Introduction Of English Willow Cricket Bat

In a game of Cricket, whether your main job in the side is to bat, bowl, or keep wickets you’re going to need a Cricket Bat. Cricket Bat The bat consists of two parts, a handle and a blade. The bat overall shall not be more than 38 inches/96.5cm in length. The blade of the bat shall be made solely of wood and shall not exceed 41⁄4 in/10.8cm at the widest part.

One end of the handle is inserted into a recess in the blade as a means of joining the handle and the blade. The part of the handle that is then wholly outside the blade is defined to be the upper portion of the handle. It is a straight shaft for holding the bat. The remainder of the handle is its lower portion used purely for joining the blade and the handle together. The handle is to be made principally of cane and/or wood, glued where necessary and bound with twine along the upper portion. The upper portion may be covered with materials solely to provide a surface suitable for gripping. Such covering is an addition and is not part of the bat.

Cricket bats are made from Willow. This wood has the characteristics of being hard wearing, relatively light, and easy to sand and carve into shape. The willow used in Cricket bat manufacture hails from two main areas i.e., England and Kashmir. The former is the traditional home of bat manufacture and the willow from England is often given a high star rating. All International & First class Players are using only English Willow Bats as these bats provide maximum punch and impact to the ball.

No two bats will feel exactly the same in your hands, even if they are of the same weight and handle length. Each piece of wood used in bat manufacture is unique. The lighter the bat, the quicker you should be able to maneuver it in the air. On the other hand, the heavier a bat, the more impact it may have on the Cricket ball. Most hard-hitting, powerful batsmen tend to use heavy bats.

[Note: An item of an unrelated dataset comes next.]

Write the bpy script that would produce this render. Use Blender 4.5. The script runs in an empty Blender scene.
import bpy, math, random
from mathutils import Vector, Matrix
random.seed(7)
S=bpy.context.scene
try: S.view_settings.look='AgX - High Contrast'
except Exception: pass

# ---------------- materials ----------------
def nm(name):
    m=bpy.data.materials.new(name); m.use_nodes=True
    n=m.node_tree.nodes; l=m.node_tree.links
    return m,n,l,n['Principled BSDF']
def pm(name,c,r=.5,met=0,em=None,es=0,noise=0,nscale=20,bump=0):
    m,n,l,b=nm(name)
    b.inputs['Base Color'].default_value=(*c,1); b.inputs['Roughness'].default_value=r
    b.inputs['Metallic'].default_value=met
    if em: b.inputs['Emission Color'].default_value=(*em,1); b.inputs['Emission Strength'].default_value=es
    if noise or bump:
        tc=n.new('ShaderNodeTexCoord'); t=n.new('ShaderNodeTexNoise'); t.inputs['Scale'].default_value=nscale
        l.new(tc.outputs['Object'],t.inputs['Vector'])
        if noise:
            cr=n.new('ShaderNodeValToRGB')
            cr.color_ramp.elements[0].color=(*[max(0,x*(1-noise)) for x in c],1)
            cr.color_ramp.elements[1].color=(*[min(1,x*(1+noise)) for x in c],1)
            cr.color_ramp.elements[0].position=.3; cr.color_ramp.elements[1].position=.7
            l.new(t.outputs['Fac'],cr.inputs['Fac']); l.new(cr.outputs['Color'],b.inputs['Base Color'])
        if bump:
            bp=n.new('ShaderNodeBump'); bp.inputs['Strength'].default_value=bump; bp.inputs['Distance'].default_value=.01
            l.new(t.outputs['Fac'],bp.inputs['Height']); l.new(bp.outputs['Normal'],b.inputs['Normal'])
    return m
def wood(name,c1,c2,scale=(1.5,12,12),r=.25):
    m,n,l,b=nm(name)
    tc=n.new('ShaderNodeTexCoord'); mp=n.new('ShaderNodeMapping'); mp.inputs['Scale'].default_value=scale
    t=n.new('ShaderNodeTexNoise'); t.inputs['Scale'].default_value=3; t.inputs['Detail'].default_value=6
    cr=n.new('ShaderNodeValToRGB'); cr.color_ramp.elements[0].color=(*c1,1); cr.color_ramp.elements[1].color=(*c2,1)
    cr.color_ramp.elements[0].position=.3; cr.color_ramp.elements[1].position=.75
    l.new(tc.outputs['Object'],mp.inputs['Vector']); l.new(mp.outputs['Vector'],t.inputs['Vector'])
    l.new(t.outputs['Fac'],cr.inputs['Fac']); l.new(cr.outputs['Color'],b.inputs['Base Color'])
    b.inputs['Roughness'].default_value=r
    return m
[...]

Most important aspect of English Willow Bat is its Pick up and Balance. How a bat feels in your hands when lifting it off the ground is known as the “Pick Up of the Bat”. Generally, international batsmen prefer bats to have a lighter pick up but still be weighty enough to give the ball a frightful tonk.

You need to consider three important points when making your English Willow bat selection:

  1. Weight of the bat – The weight can vary from just over 1000 grams to 1400 grams. It may not sound like much of a difference.
  2. Length of the bat handle – Bat manufacturers offer 2 types of handle sizes i.e., Short and Long. Which type you go for depends upon your grip on the bat and the size of your hands. If you have great big hands and space them out on the handle when gripping it, you need a long handle. If you have dainty little paws and eave relatively little room on the handle, a short handle may be for you. Have a look both sizes & you’ll soon feel which one is right for you.
  3. Size of the Bat – Cricket Bats comes in various sizes ranging from 1 to Full Size. Full sized Cricket bats are too big for junior and for short players. You can select your bat size based on your height and age. For younger children bats sizes starts from Size 1 and go upto Size 6. Special size for youth also exists and referred as “Harrow Size” which is just a touch smaller then full size.

Cricket ball is a very hard object, particularly when propelled at around 150 Kmph. English Willow Bats have to go through a process of preparation before they are ready to be hit at high speed by a Cricket ball. Proper bat preparation includes:

  • Oiling with linseed oil – The oil protects the wood. You should apply three coats of oil to the front of the bat, leaving it to dry properly each time you apply fresh oil.
  • Hitting the bat with force – You have to get the wood used to the impact of a Cricket ball. Therefore you should spend several hours hitting it with a bat mallet. This process is called “Knocking In” and is extremely essential, otherwise you’ll find the bat cracks or shatters when you finally use it in a match. Knock the bat in gently at first and then gradually build up the force that you use.
  • Sometimes you’ll see that a manufacturer sells a bat as ready to play. This means that a machine has been used to knock the bat in and that a plastic protective facing has been fitted to the front of the bat. Generally, these bats must also undergo knocking in, and particularly along the edges.
  • Toe Guards – This is a piece of rubber or plastic fitted over the bottom called the Toe of the bat. Some new bats have “Toe Guard” fitted. The idea is to prevent cracking at the toe of the bat, which is quite common. If your bat doesn’t have a toe guard consider getting one fitted.